Petitioner has failed to satisfy either of these tests. Therefore, we find that Carrier did not violate Rule 40.


The evidence in the record as to past practice is conflicting. The burden of proving the alleged practice by a preponderance of evidence of probative value is Petitioner's. It failed to satisfy the burden.

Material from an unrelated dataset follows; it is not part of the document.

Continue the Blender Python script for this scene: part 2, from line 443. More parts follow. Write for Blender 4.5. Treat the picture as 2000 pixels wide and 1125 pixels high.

FINDINGS: The Third Division of the Adjustment Board, upon the whole record and all the evidence, finds and holds:

14080-13 929

    That the parties waived oral hearing;


That the Carrier and the Employes involved in this dispute are respectively Carrier and Employes within the meaning of the Railway Labor Act, as approved June 21, 1934;

That this Division of the Adjustment Board has jurisdiction over the dispute involved herein; and

    That Carrier did not violate the Agreement.


                  AWARD


    Claim denied.


              NATIONAL RAILROAD ADJUSTMENT BOARD By Order of THIRD DIVISION


              ATTEST: S. H. Schulty

              Executive Secretary


Dated at Chicago, Illinois, this 12th day of January 1966.